Pub Date: Sept. 23rd, 1980
ISBN: 0595455123
Publisher: Harcourt Brace Jovanovich

Milton (Paradise Road) makes a fumbling, often preposterous attempt here at the existential-chase novel--a genre that's tricky even when tackled by writers of real talent (Robert Stone's Dog Soldiers, John Keeble's Yellowfish). His anti-hero is Buddy Hall, known since high-school days in Pittsburgh as ""Gray Eyes"" and taught since age twelve about the Kabbalah by boyhood friend Akiba Moldavan. Buddy, in fact, has come to believe that he embodies the tohu, the Kabbalistic evil and dark side--and so he cold-bloodedly shoots to death an old store-owner who was nice to him as a boy. Thus the chase begins, with Gray Eyes on the run, followed by John Strahan, an unhinged Pittsburgh homicide detective who has become obsessed with the case (""The pain in his stomach would never leave him, he could not rest, until he found Buddy Gray Eyes, found and killed him"").
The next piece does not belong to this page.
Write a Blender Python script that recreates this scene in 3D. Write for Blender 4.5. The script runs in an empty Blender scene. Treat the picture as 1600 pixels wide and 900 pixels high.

The route leads from New York to California--with junkie Buddy picking up a junkie girl and getting gunshot-wounded along the way. Also on the trail: pal Akiba (now a rabbi) and Buddy's loving girlfriend Julie. There's a ludicrous chase on cross-country skis and snowmobiles, a shoot-out in an amusement park, plus sprinklings of mystical sex (""he was moving into the center of her, swept along in a corrivation miraculous, ineffable, tender beyond imagining. And he felt, even in that moment, that he had caught some glint of God's excruciating beauty"") and pseudo-philosophizing. Some of the junkie ambience is boiled just to the right degree of hardness, and some of Strahan's low-life contacts are well done. Otherwise, however--dreadful.